Pour nous faire une juste idée du scandale des Pharisiens à cette occasion et dans les autres cas semblables
où nous les verrons accuser si vivement le Sauveur de violer le repos sabbatique, il est bon d’entrer ici dans
quelques détails historiques qui nous seront fournis par les coutumes anciennes et même modernes des
Israélites. L’observation du sabbat a de tout temps été regardée comme l’un des préceptes les plus importants
du Décalogue et de la religion mosaïque.

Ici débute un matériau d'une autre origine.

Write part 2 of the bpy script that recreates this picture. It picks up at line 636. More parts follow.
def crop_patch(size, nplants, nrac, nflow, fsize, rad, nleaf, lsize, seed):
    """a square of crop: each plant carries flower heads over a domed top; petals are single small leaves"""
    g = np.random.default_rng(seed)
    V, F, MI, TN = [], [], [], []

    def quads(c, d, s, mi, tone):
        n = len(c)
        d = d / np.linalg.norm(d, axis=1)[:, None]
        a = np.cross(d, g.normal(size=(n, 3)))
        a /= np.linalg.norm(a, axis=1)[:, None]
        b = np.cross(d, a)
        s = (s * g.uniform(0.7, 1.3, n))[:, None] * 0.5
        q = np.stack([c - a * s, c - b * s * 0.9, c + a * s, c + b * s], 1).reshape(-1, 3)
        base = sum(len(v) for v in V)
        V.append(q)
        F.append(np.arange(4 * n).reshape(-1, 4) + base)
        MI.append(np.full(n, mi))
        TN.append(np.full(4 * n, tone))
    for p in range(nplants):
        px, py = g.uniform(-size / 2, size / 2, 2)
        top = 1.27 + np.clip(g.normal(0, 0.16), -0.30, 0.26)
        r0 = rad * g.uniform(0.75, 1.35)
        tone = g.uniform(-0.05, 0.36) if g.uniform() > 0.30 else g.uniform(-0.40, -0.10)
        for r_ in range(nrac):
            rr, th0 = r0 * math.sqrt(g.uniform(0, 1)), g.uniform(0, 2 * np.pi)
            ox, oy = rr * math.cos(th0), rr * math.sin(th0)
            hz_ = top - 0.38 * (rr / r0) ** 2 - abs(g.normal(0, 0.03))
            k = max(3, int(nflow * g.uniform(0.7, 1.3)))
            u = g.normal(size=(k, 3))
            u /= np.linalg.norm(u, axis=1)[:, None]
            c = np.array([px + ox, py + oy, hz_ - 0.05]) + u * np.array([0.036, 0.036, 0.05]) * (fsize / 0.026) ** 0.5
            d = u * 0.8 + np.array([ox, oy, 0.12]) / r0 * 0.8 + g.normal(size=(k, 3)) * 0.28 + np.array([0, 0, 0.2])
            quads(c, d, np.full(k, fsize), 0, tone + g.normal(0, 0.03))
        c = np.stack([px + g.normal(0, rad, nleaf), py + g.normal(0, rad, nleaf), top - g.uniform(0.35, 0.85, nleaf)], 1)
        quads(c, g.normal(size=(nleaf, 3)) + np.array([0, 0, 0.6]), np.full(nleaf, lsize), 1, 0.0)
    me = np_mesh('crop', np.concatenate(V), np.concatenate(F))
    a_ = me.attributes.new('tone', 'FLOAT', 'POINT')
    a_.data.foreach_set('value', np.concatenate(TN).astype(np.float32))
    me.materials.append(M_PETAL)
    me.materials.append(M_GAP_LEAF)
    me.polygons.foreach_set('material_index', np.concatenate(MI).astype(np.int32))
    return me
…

Mais depuis longtemps, les Pharisiens s’en étaient emparés pour
perfectionner, croyaient-ils, sur ce point comme sur tant d’autres, ce qui manquait à la Loi, c’est-à-dire, ainsi
que le leur reprochera Notre-Seigneur Jésus-Christ, pour ajouter aux divines prescriptions des traditions
humaines tantôt ridicules, tantôt opposées à la morale religieuse, toujours pesantes, et à la longue
insupportables pour de faibles mortels. Nulle part leur étroitesse d’esprit ne s’était mieux manifestée que
pour ce qui concernait le sabbat. Sans doute, la limite entre le travail prohibé et l’action qui demeure licite est
assez difficile à tracer dans un grand nombre de cas, et, la Loi n’étant pas entrée dans tous les détails, il
appartenait aux Docteurs d’éclairer l’opinion publique ; mais ils s’étaient acquittés de cette fonction de la
façon la plus mesquine, au point de rendre le jour du sabbat aussi ennuyeux qu’un dimanche puritain et à peu
près incompatible avec une vie éveillée. Là où Jéhova n’avait prescrit que la cessation du travail proprement
dit, les Pharisiens avaient prescrit la cessation de toute action, ou peu s’en faut. Sans être aussi rigides que
cette secte samaritaine dont les membres s’engageaient à garder durant le sabbat tout entier la position qu’ils
avaient à son début, ils avaient fait du sabbatisme à outrance le génie propre de leur religion. On le voit par la
longue énumération des œuvres qu’ils interdisaient le samedi. Ils les avaient réparties entre 39 catégories
(pères) subdivisées elles-mêmes en nombreuses sections secondaires (générations) et le travail accessoire ou
dérivé, comme ils disaient, n’était pas moins prohibé que le travail-père ou primitif. Voilà pourquoi les
disciples de Jésus profanaient actuellement le sabbat, leur action étant de même nature que le travail du
moissonneur. Voilà pourquoi il était défendu de monter sur un arbre en un jour de sabbat, non que la chose
fût interdite en tant que telle, mais parce qu’on s’exposait, en l’accomplissant, à casser quelques branches, ce
qui a de l’affinité avec le travail du bûcheron et demeure proscrit par là-même. La suite des événements nous
fournira l’occasion de citer d’autres exemples : ceux que nous avons rapportés suffisent pour montrer la
différence qu’il y avait entre le joug vraiment suave et léger du Sauveur, et le joug intolérable des Pharisiens
et des Docteurs juifs. L’esprit pharisaïque subsiste encore en Israël : on sait en effet que les Juifs demeurés
croyants observent le sabbat avec autant de rigueur que leurs pères. Il en est qui n’osent pas même remonter
leur montre ce jour-là (Cf. Thomson l. c. p. 276), qui appellent un chrétien pour allumer le feu qu’ils ont
préparé la veille, qui croiraient commettre une faute grave en écrivant une seule ligne. Tel rabbin allemand
adressait naguère une protestation au ministère de l’intérieur à Berlin, parce que, des élections se trouvant
fixées au samedi, les électeurs Juifs étaient, disait-il, ou dans l’impossibilité de voter, ou dans la nécessité de
transgresser leurs préceptes religieux, attendu qu’il fallait écrire le nom du candidat sur le bulletin de vote.